TASK TO CARRY OUT
Reproduce the lines from the one bearing "The Blender Python" through the one bearing "def run(ys): return", inclusive. Copy them exactly; include no other line.

--- START PROVIDED RECORDS ---

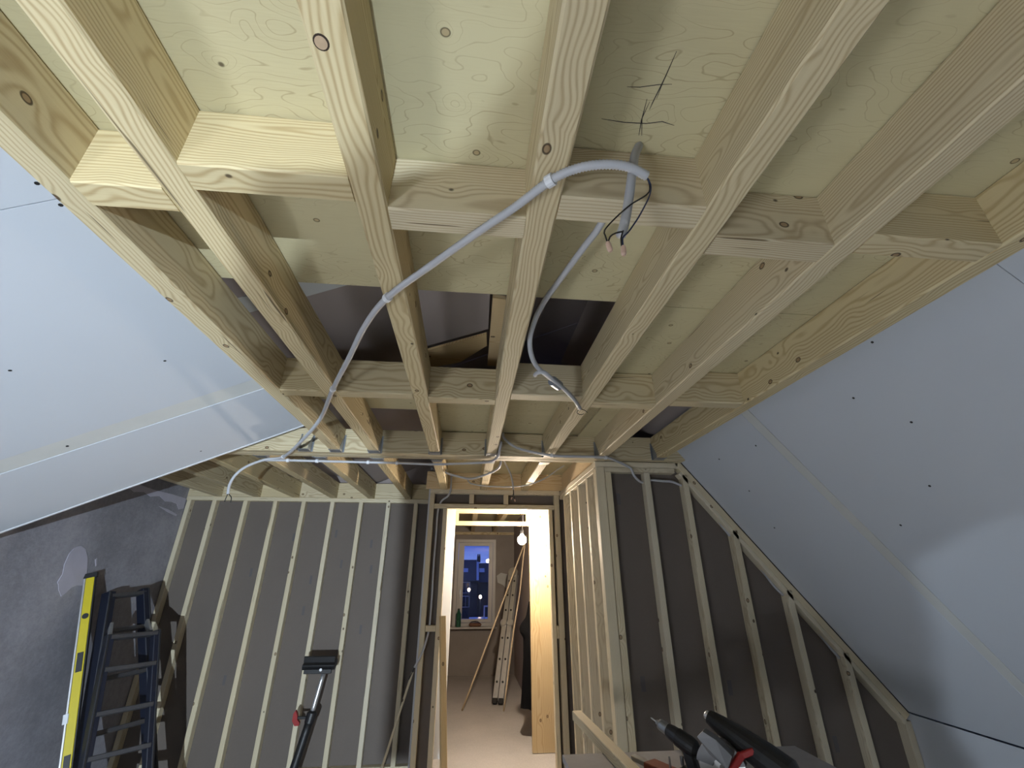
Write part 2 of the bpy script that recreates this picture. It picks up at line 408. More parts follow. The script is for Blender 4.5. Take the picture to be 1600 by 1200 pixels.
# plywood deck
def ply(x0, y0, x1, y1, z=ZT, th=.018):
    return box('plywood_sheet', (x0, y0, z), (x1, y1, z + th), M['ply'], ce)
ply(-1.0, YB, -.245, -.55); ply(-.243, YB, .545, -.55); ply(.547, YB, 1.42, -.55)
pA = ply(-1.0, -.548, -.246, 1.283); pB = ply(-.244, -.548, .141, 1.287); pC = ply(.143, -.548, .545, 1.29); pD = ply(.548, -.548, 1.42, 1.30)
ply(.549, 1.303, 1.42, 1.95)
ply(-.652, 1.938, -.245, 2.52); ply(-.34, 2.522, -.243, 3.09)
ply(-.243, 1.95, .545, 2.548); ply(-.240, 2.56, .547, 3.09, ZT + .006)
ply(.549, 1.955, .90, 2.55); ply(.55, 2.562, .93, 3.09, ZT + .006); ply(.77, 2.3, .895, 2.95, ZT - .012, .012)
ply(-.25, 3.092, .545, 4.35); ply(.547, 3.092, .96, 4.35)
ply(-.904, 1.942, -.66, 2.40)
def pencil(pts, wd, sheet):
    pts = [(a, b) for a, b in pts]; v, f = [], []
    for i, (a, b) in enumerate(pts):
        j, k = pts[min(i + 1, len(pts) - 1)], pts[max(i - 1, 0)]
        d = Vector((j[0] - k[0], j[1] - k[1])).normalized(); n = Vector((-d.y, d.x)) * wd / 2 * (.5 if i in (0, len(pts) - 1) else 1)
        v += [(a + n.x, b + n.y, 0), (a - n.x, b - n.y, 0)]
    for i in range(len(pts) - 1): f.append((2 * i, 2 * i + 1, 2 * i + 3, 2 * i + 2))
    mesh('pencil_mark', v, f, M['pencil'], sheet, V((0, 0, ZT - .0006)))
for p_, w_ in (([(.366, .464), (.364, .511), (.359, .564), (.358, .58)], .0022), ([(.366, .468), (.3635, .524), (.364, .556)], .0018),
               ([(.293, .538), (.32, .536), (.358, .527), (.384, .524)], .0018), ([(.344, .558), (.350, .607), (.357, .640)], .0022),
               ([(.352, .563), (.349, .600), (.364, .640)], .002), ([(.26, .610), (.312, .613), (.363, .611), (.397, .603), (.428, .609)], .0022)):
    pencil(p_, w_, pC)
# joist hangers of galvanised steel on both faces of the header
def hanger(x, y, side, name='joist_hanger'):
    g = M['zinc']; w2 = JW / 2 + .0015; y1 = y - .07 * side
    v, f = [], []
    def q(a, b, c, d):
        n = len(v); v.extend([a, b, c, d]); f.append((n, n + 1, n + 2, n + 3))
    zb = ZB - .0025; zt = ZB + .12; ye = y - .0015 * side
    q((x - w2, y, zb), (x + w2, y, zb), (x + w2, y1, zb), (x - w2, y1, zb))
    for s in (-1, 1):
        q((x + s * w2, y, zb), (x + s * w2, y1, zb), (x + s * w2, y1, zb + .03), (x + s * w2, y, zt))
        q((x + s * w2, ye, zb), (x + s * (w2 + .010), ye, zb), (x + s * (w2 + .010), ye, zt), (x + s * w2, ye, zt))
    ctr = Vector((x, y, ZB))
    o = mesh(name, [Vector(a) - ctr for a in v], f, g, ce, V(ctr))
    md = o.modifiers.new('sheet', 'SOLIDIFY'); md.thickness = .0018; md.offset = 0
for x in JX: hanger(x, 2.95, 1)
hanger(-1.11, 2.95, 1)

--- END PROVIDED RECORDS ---
--- START PROVIDED RECORDS ---

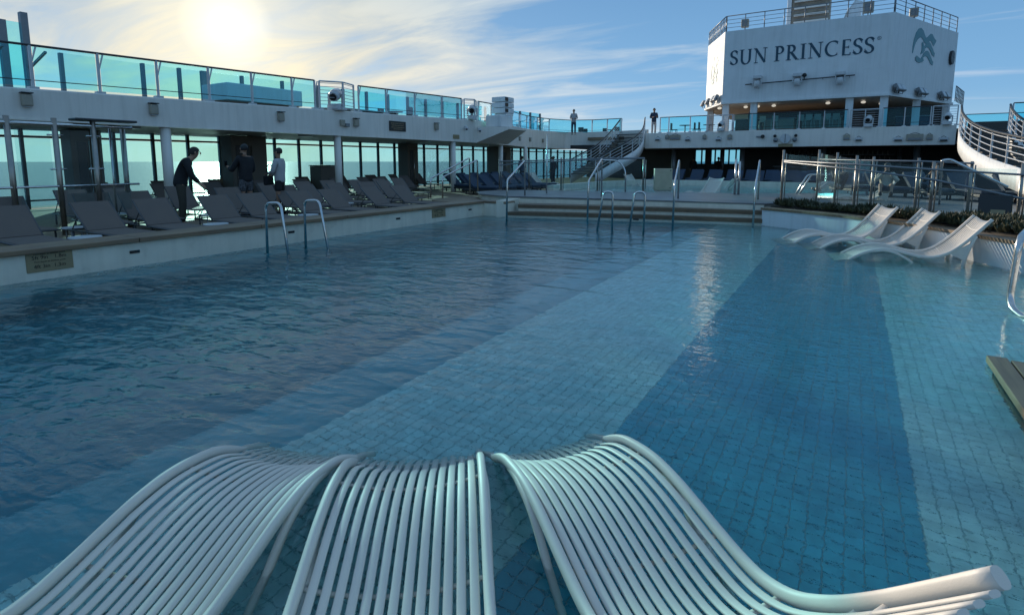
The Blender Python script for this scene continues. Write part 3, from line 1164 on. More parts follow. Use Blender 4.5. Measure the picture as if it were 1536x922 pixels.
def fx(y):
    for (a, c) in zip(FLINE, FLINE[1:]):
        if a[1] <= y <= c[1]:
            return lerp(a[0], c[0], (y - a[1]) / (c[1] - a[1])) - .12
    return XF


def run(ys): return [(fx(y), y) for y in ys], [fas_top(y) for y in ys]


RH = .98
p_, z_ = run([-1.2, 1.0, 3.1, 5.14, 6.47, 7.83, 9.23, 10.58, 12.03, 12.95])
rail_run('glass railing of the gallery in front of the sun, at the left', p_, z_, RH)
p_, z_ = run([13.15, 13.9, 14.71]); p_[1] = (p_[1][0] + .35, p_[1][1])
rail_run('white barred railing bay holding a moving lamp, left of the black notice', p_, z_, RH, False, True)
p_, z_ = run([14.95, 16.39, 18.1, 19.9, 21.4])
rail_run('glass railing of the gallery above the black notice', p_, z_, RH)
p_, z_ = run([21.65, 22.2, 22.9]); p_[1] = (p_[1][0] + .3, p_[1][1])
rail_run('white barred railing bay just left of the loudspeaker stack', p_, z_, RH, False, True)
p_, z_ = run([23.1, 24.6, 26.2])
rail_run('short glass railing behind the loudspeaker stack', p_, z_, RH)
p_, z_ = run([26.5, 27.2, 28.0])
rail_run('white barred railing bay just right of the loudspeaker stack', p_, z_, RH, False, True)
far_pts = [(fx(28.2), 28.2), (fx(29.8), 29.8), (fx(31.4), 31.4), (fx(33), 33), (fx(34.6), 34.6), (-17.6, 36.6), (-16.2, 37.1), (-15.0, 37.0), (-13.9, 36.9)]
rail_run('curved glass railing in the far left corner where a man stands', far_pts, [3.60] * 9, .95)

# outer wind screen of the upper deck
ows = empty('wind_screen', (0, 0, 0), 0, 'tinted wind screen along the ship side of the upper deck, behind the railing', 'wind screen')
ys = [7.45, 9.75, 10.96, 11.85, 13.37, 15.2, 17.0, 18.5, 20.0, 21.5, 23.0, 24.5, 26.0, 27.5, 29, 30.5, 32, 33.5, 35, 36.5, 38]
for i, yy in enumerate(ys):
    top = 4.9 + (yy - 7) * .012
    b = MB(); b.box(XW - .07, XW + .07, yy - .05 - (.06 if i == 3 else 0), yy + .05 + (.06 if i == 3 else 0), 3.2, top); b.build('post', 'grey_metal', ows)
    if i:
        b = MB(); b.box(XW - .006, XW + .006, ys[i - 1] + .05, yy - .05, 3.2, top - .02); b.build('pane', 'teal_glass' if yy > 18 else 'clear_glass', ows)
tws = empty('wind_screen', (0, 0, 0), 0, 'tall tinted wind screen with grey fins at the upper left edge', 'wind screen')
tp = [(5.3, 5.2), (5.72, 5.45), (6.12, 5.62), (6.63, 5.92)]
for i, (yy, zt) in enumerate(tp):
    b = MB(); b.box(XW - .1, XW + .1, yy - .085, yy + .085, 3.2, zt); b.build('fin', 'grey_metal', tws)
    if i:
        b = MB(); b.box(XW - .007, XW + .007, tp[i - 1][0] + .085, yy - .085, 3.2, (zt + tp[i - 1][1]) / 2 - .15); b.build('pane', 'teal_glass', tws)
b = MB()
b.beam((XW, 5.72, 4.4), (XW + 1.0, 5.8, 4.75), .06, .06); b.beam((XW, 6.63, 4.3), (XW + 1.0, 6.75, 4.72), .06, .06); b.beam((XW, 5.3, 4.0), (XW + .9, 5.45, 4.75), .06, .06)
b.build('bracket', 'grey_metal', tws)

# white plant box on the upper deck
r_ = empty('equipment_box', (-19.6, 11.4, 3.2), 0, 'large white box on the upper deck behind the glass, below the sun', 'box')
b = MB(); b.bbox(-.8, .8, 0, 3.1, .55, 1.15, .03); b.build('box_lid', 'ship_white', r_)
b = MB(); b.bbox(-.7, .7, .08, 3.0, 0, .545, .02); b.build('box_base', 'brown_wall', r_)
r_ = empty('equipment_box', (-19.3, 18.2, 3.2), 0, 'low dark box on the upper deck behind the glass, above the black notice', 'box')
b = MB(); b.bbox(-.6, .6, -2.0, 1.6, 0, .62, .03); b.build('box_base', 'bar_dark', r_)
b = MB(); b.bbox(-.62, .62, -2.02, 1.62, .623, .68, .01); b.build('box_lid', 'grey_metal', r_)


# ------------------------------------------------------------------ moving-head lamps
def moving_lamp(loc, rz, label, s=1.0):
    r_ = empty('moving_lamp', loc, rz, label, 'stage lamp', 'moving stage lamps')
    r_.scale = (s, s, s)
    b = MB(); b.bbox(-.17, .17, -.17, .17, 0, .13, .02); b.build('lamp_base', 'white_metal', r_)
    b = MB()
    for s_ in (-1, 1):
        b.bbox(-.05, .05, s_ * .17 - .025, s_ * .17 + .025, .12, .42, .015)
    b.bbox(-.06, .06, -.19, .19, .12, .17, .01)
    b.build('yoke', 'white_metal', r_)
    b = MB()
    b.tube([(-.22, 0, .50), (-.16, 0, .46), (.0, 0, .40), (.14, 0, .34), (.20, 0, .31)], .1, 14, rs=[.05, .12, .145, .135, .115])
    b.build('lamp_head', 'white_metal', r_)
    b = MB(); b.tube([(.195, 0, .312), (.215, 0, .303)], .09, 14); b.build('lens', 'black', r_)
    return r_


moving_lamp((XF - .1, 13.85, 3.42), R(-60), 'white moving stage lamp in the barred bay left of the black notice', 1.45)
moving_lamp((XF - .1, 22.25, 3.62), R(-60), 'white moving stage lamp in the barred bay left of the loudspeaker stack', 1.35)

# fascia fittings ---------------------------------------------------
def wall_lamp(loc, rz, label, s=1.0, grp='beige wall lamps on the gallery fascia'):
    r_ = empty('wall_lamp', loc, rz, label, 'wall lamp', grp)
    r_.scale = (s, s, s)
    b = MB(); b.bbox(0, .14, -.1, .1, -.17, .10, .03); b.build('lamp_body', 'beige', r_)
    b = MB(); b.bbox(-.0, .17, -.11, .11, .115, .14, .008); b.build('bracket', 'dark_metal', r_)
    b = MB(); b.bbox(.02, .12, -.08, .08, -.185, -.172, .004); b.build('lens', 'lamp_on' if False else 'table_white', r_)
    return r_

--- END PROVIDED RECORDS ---

PROBLEM SOLUTION
The Blender Python script for this scene continues. Write part 3, from line 1164 on. More parts follow. Use Blender 4.5. Measure the picture as if it were 1536x922 pixels.
def fx(y):
    for (a, c) in zip(FLINE, FLINE[1:]):
        if a[1] <= y <= c[1]:
            return lerp(a[0], c[0], (y - a[1]) / (c[1] - a[1])) - .12
    return XF


def run(ys): return [(fx(y), y) for y in ys], [fas_top(y) for y in ys]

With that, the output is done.